Let’s assume there is an Instagram influencer with more than 10,000 followers. So with an average engagement rate of 10 percent for every post, at least 100 favorites per post should be the norm for every post, right?

What if the favorites are not as high as expected? That’s the first red flag to identify a fake influencer. Secondly, the profiles that keep favoriting and commenting on the profile are repeating. There is no new user engagement or fan followers created. And, the comments seem to be done in a hurry or for the sake of commenting without an actual purpose of engagement.

Why marketers should not use bots/fake followers?

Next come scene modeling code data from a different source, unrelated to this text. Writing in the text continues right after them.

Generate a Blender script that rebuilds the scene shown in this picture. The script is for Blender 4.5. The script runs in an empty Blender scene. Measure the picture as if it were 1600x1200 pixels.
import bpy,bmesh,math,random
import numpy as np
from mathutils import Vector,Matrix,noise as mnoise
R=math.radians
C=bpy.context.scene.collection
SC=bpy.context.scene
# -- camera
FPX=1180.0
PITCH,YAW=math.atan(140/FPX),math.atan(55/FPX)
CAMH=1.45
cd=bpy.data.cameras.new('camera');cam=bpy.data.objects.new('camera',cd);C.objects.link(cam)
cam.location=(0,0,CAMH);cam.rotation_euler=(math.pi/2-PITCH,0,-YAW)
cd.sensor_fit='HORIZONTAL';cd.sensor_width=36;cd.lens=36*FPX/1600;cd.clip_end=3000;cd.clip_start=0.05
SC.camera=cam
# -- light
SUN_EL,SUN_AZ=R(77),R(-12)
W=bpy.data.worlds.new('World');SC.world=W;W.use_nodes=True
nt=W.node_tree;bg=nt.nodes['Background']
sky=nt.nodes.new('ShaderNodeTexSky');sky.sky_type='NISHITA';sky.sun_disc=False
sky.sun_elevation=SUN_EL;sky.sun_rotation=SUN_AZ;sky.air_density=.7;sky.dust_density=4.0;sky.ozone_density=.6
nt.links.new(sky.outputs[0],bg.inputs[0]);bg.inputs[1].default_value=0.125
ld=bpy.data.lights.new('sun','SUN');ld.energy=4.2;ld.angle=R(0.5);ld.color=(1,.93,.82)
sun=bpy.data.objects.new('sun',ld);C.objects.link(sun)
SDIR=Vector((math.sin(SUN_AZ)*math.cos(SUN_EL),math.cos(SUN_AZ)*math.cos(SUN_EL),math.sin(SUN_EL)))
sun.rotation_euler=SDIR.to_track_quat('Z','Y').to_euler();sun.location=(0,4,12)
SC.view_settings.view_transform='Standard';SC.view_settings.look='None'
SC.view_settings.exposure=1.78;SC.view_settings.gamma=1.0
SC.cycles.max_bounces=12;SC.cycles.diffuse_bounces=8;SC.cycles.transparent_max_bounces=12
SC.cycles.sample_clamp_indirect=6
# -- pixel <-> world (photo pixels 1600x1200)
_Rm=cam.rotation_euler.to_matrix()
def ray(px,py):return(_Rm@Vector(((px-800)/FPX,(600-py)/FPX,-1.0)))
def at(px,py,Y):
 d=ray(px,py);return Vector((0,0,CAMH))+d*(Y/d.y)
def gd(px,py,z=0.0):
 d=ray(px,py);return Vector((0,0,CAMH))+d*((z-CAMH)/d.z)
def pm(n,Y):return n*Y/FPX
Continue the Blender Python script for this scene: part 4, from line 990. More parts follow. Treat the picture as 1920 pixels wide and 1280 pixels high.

You can always buy followers. In fact, there are sellers who sell followers and favorites for Instagram, Facebook and Twitter. They even have detailed pricing plans like professionals!

The fact is, there is no legal prohibition in buying followers and likes. However, there are reasons why you don’t fake followers in your marketing plan.

1) They are unethical

Simple. Fake followers is against the very concept of influencer marketing. Influencer marketing is all about authenticity. Real people who convey real messages to the world which attracts and builds followers. Marketing without ethics is a sure recipe to ruin your brand image in the near future.

2) Fake followership are bound to erode

Let’s assume the website from where you have purchased the fake followers shuts business one day. What will happen? All the fake accounts associated will vanish and as a result your social standing will erode overnight. In other instances, you also have to be prepared to face the aftermath of eroding traffic when the payment plan expires.

3) Disturbs actual engagement

When using fake followers for influencer marketing, there is always the risk of missing real followers amidst the barrage of fake ones. Influencers who cannot maintain steady engagement with their true followers are bound to lose their reputation soon which will tarnish their associated brands’ image too.

The bottomline is, influencer marketing is a great strategy only if the followers are true and genuine. Influencers with fake followers can actually decay the social media marketing process than vitalize it. In the end, ‘original’ content is always the King! Fakes don’t last.